Troubles Surface for Webb Telescope
In the blur of astro-news from last week — the deaths of two prominent astronomers, fabulous Comet Hartley 2 results, asteroid dust inside Hayabusa, and a planet from another galaxy — we couldn't quite get to an important story involving Hubble's eventual replacement: the James Webb Space Telescope.
The JWST effort has been under way in earnest since 2002, when NASA managers selected TRW as the project's prime contractor and renamed the spacecraft (formerly the Next Generation Space Telescope) to honor James E. Webb, the agency's second administrator. The plan was, and is, to place a giant space observatory far from Earth (to minimize interference) and give it a primary mirror 21 feet (6.5 m) across — more than seven times Hubble's light grasp — to probe the visible and (especially) infrared universe as never before.
Back then, rosy announcements predicted a total cost of around $1 billion and a launch sometime this year.
If only! Along the way, reality set in.
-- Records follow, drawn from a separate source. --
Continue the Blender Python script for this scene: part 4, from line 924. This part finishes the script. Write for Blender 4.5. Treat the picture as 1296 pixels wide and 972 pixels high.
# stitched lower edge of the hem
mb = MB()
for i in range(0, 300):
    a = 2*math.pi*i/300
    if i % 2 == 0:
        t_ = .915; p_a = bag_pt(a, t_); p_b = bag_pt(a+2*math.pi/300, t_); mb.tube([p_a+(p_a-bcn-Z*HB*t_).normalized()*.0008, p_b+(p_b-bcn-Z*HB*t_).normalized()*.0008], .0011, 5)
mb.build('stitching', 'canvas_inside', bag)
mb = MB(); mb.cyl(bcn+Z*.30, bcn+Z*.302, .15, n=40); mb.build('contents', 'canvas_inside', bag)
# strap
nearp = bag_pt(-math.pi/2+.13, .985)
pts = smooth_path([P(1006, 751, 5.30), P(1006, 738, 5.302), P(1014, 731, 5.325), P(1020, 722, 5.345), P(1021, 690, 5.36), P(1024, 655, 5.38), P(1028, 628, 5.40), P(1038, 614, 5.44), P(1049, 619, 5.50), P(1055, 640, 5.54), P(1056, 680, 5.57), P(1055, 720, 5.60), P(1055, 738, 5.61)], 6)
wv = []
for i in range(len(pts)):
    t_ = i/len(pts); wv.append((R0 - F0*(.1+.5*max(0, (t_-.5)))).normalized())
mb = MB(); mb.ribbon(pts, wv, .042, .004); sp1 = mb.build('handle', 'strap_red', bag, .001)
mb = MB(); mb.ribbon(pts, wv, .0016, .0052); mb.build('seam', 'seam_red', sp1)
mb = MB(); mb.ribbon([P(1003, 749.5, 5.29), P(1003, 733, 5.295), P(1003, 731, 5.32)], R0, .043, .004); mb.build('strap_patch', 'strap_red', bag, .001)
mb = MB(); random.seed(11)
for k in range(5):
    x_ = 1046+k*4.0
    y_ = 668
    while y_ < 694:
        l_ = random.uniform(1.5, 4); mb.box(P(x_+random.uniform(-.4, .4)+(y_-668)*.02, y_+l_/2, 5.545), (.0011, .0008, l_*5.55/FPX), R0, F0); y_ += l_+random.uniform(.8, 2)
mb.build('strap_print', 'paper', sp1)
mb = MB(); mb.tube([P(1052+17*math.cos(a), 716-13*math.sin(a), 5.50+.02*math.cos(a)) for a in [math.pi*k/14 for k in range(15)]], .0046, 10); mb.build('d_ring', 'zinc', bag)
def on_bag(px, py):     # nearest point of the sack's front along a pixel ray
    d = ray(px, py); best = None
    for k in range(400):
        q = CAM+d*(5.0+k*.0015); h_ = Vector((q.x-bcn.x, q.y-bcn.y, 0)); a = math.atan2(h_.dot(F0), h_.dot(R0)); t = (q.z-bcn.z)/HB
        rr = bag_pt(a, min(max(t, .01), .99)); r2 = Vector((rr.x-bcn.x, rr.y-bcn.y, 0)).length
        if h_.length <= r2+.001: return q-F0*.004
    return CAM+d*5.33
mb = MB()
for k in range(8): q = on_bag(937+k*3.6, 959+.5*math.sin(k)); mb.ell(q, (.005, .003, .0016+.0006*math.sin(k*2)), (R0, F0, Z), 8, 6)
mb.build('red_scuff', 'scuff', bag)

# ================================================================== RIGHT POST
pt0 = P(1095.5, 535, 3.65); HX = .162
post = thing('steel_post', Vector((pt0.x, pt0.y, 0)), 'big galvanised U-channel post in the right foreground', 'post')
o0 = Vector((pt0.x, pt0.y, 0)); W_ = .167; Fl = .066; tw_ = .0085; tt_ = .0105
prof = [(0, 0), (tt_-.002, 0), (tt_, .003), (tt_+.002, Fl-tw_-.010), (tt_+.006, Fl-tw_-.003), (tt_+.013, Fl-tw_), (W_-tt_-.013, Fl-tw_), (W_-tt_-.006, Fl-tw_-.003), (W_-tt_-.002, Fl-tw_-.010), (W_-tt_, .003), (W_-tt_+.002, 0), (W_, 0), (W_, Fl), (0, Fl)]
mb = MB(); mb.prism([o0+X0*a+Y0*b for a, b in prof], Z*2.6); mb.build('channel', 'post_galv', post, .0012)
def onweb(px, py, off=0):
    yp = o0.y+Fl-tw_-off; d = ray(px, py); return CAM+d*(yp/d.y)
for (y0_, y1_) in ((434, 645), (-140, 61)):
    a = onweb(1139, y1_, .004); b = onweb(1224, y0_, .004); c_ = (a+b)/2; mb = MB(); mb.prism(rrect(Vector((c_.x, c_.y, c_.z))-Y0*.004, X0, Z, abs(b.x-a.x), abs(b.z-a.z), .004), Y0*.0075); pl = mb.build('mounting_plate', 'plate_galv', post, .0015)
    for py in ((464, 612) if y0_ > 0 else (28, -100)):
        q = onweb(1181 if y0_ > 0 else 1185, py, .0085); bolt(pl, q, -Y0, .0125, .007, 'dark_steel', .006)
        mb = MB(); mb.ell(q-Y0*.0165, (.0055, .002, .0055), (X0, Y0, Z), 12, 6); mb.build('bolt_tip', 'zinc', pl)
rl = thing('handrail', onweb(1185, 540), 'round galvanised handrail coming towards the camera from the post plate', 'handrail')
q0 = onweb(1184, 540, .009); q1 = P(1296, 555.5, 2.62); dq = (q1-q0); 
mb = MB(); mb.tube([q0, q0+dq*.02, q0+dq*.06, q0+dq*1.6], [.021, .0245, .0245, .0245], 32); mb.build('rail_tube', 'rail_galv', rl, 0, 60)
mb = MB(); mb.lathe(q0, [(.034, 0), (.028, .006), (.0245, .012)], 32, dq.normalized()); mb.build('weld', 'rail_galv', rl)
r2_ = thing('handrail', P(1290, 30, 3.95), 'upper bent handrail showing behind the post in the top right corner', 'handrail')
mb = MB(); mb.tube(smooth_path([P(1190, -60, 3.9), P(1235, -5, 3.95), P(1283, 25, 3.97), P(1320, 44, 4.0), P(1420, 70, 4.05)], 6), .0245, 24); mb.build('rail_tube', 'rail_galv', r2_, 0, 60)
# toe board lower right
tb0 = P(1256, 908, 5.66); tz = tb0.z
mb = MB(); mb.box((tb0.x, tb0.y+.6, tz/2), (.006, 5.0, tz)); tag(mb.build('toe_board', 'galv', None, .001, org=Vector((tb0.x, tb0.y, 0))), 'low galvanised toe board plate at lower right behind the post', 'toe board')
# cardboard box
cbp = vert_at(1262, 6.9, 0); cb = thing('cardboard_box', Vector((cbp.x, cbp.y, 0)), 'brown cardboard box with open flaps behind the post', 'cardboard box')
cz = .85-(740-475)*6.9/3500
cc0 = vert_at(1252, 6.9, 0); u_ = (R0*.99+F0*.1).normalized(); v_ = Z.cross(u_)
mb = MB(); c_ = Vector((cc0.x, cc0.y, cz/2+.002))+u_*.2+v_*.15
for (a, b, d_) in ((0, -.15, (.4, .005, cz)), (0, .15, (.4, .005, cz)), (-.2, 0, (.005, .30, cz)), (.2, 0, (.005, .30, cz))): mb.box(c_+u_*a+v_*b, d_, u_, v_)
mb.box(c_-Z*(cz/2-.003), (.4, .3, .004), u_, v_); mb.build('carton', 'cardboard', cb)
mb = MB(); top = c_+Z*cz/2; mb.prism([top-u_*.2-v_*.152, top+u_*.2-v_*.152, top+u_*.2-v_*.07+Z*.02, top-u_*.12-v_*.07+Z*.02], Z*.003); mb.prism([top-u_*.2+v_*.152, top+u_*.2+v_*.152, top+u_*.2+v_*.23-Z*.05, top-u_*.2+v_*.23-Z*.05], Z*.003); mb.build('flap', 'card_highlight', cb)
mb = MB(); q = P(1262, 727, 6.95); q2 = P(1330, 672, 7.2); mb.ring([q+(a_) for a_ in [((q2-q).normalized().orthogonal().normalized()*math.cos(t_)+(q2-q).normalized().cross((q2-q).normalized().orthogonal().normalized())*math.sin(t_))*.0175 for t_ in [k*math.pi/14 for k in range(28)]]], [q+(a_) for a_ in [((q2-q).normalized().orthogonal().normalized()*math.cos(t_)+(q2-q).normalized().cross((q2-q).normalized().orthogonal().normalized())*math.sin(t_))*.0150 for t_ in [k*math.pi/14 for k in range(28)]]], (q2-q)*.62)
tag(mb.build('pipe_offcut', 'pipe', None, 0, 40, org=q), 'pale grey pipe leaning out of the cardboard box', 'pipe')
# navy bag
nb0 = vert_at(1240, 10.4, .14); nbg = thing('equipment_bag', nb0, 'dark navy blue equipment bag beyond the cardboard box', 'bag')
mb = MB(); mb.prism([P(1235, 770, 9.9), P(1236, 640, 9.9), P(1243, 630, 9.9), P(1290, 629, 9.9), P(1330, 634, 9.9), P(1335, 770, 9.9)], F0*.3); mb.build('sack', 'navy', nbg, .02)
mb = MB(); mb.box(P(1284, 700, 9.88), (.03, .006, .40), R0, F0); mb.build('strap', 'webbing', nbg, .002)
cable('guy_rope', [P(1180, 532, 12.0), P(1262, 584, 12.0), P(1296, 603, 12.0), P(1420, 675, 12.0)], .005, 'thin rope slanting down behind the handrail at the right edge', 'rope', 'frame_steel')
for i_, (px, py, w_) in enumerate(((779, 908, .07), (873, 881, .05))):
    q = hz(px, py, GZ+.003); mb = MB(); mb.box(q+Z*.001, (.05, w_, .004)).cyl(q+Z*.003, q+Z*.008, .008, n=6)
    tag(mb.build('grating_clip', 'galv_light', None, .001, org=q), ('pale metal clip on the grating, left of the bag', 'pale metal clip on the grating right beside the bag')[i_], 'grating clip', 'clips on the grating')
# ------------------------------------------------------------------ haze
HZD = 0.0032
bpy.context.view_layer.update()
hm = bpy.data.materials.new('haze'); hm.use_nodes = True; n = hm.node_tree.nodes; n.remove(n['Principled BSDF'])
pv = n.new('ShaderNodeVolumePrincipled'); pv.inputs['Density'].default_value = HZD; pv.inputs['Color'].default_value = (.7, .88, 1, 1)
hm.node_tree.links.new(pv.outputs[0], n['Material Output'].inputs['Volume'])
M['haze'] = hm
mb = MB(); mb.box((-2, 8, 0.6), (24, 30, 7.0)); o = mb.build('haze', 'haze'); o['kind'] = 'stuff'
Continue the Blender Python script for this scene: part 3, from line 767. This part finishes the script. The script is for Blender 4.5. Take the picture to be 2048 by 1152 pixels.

By 2005 the construction cost-to-launch estimate had ballooned to $2.4 billion, and the debut had slipped to 2014. That's where things stood until this year, when an Independent Comprehensive Review Panel took a hard look at the numbers. The bottom line is that JWST's total cost to launch and operate is likely about $6½ billion, $1½ billion more than NASA budgeted. Moreover, the earliest possible launch date is September 2015.
Given that construction is so far along, you've got to wonder why NASA misjudged things so badly. You would think that the agency had learned its lesson building the Hubble Space Telescope, which was supposed to take just four years to assemble when construction began in 1979 but ended up taking 11 years to reach space. The loss of the Space Shuttle Challenger in 1986 didn't help, but the HST project had numerous problems of its own making.
So what went wrong with JWST?
According to the review panel's final report, NASA officials made two "fundamental mistakes" when the project underwent a major Confirmation Review in July 2008. First, the panel found, "the Project Budget presented for Confirmation was not based upon a current, bottom-up estimate of projected costs." Second, project managers failed to factor in — and provide funds for — development problems that were likely to occur.
Hubble and Webb mirrors compared
Measuring more than 21 feet (6.5 m) across, the primary mirror for the James Webb Space Telescope will have a diameter some 2½ times that of the Hubble Space Telescope.
Even to meet a 2015 launch date, NASA will need to pump an additional $250 million into the project's budget in fiscal 2011 and 2012 — funds that the agency isn't likely to get from Congress. If forced to find that money internally, the agency will likely have to cancel or defer other space-science programs already under way.
Perhaps more urgently, the panel recommended that NASA administrator Charles Bolden yank project management from its Goddard Space Flight Center and instead run the effort from a dedicated office at the agency's Washington headquarters. Bolden, in response, supported the panel's findings and is appointing a new JWST program director.
The news isn't all bad. The review panel found the technical state of the project to be sound and its scientific goals intact. Money spent to date hasn't been wasted, it noted in an Afterword, and "no technical constraints to successful completion have been identified." Once in orbit, the Webb telescope is expected to have the ability to look back 13½ billion years, to when the universe was just 2% of its current age and the first galaxies were forming.